The widespread application of AIGC contents has brought not only unprecedented opportunities, but also potential security concerns, e.g., audio-visual deepfakes. Therefore, it is of great importance to develop an effective and generalizable method for multi-modal deepfake detection. Typically, the audio-visual correlation learning could expose subtle cross-modal inconsistencies, e.g., audio-visual misalignment, which serve as crucial clues in deepfake detection. In this paper, we reformulate the correlation learning with variational Bayesian estimation, where audio-visual correlation is approximated as a Gaussian distributed latent variable, and thus develop a novel framework for deepfake detection, i.e., Forgery-aware Audio-Visual Adaptation with Variational Bayes (FoVB). Specifically, given the prior knowledge of pre-trained backbones, we adopt two core designs to estimate audio-visual correlations effectively. First, we exploit various difference convolutions and a high-pass filter to discern local and global forgery traces from both modalities. Second, with the extracted forgery-aware features, we estimate the latent Gaussian variable of audio-visual correlation via variational Bayes. Then, we factorize the variable into modality-specific and correlation-specific ones with orthogonality constraint, allowing them to better learn intra-modal and cross-modal forgery traces with less entanglement. Extensive experiments demonstrate that our FoVB outperforms other state-of-the-art methods in various benchmarks.

Paper Structure

This paper contains 44 sections, 15 equations, 8 figures, 8 tables, 1 algorithm.

Figures (8)

  • Figure 1: Difference between the proposed FoVB and previous methods. Previous methods leverage massive samples to fully fine-tune the pre-trained backbones, e.g., ViT, ResNet, etc, and capture forgery artifacts, whose latent variables are distributed as unknown.

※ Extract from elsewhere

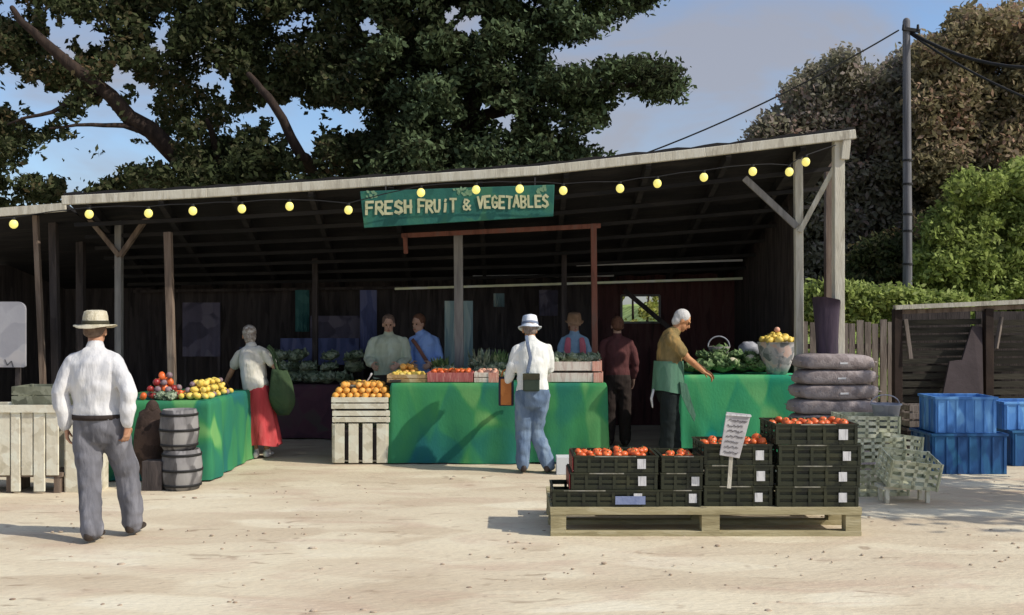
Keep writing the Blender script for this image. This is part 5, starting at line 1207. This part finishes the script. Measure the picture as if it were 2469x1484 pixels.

In contrast, with the frozen pre-trained backbones, our FoVB adopts two core designs, e.g., Glocal-Local Forgery-aware Adaptation (GLFA) and Variational Bayesian Forgery Estimation (VBFE), to capture intra-modal (audio or visual) and cross-modal (audio-visual) forgery traces characterized by Gaussian distributed latent variables and thus learn more generalizable forgery representation.
  • Figure 2: Overview of the proposed FoVB framework. The audio-visual sequences are fed into pre-trained backbones, where the GLFA extracts intra-modal forgery features, and the VBFE exploits the extracted features by the $i$-th transformer block to estimate audio-visual latent variables with variational Bayes. Then, the estimated variables facilitate the adaptation of forgery-relevant knowledge. Finally, we leverage the classification heads of audio-visual sequences, i.e., $\mathrm{head}_{v}$ and $\mathrm{head}_{a}$, to determine if forgery exists.
  • Figure 3: Implementation of prior and posterior encoders in VBFE.$x_{a}, x_{v}$ are fed into the encoders $\theta, \phi$ to estimate the mean and variance values $\mu, \delta$ of latent variables. (a) Architecture of the prior encoder $\theta$. (b) Architecture of the posterior encoder $\phi$, which incorporates label embedding with cross-attention operations to estimate the posterior distribution. (c) Pipeline of variable adaptation.
  • Figure 4: Robustness to Unseen Perturbations. Following the setting of AVFF, we report AUC scores (%) for various perturbations with different intensities evaluated on the test set of FakeAVCeleb. Specifically, the first seven perturbations attack visual contents, while the remaining ones are audio perturbations.
  • Figure 5: Analysis of the Factorized Variables. In the first row, based on forgery categories, we visualize the mean values of audio-visual samples via t-SNE projection while we present average variance values in each feature dimension.